Thinking about failure, in the worst case scenario, our farm might go out of business. I’d hate to see that happen, and I know some of our customers well enough to be reassured that they would too. But if that were to happen, we’re just one farm, a small piece. The distributed production provides security. We couldn’t take down the national supply of beef. Nobody would panic, there won’t be any breaking news stories at ten o’clock with cameras filming empty shelves or interviews with panicked consumers. Our farm’s demise would be a gentle ripple, not a tsunami.
A Different Direction
Solutions that only work at scale, that only work with consolidation, that only work with complex supply chains, these are things that give the illusion of success that motivates our globalized machine. All of our societal abuses, abuses of land, abuses of each other, come from a failure to focus our affection on particulars. Operating at industrial scale precludes that ability to individuate our affection on small, unique things. Instead, we are forced to standardize and commoditize. Our epistemology shifts, so we can only understand truth through status reports and big data analytics. Our morality shifts, so that the mandates of the market become our chief purpose in life.
To some extent, we’re all inextricably tied to the system in which we live. But I don’t think we need to wait until we have a complete solution to fix the problems of the industrialized system, because that would require a solution that worked at scale. And then we’d be applying the same standardized and commoditized logic to solving the problem.
But we don’t need to voluntarily feed ourselves into the maw of that devourer of all that is particular and individual. We can all make choices in what we eat, what we wear, what we build, and, most importantly, what we love. We can chose to do better, to be more directed in our attention and in our affection. It might not be enough to change the world. That’s alright.
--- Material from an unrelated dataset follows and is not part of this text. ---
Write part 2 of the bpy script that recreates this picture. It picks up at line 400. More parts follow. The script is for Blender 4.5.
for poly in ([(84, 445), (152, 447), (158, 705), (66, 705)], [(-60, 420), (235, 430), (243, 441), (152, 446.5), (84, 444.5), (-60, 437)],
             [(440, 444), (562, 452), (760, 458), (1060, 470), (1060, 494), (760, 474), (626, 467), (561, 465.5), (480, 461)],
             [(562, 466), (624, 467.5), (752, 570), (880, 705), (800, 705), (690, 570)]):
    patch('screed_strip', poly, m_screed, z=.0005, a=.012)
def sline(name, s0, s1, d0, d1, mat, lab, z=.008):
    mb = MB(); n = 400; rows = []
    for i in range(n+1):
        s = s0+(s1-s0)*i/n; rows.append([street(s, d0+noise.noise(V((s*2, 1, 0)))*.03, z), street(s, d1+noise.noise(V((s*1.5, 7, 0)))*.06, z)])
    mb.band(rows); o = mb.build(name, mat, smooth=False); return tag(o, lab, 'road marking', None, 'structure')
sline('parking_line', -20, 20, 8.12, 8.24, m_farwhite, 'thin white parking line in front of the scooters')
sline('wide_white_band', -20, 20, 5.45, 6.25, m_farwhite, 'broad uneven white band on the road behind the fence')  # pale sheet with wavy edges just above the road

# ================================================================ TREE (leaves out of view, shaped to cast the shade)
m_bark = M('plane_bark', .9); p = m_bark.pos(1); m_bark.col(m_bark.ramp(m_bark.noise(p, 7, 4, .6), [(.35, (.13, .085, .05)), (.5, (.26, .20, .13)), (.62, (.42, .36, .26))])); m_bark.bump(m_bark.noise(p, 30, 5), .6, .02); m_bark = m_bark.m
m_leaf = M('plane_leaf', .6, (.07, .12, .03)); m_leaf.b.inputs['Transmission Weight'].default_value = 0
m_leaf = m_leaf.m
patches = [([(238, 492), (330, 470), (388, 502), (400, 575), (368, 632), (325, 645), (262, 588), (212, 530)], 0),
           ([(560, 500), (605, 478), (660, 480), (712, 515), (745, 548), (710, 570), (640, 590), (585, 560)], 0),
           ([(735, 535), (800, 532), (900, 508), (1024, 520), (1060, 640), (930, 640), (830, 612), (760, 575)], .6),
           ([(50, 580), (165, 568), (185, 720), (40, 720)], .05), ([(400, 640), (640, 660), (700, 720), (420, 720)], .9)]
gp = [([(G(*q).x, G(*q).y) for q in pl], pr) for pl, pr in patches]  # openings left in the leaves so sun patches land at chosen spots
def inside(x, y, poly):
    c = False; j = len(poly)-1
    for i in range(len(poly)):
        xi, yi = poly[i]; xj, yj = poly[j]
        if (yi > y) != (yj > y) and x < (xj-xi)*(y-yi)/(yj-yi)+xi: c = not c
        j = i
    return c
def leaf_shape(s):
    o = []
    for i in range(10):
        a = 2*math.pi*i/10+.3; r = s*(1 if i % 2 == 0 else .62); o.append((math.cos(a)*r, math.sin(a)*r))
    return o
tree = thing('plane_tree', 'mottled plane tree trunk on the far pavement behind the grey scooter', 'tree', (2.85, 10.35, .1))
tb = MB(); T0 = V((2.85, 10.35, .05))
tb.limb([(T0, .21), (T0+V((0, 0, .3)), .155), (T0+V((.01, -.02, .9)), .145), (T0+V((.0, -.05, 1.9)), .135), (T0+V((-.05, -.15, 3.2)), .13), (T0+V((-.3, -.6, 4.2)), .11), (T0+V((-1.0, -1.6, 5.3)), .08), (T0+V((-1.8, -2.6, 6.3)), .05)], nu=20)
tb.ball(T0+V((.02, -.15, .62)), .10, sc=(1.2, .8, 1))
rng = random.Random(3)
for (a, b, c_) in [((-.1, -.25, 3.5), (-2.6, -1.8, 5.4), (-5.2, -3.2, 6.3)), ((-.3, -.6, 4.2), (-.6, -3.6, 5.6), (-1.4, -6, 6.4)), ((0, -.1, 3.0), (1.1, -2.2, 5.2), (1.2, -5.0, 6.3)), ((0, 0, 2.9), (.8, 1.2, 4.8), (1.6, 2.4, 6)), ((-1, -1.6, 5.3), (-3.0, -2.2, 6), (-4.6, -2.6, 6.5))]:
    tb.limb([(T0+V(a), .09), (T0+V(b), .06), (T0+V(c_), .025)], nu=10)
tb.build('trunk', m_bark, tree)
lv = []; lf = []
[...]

2 thoughts on “Beef Liver Is Out of Stock, and Why That’s OK”
Yeah my question is where is the beef liver I mean you’re still doing the same product and cutting it down and selling it where is the beef liver going because yes my family eats it I never got that answer in all of your story could you please let me know when it’s going to be dispersed again? Thank you
Where is it going? To our customers…
You just need to keep a sharp eye out for it in our store. Sometimes it’s there, sometimes it’s not.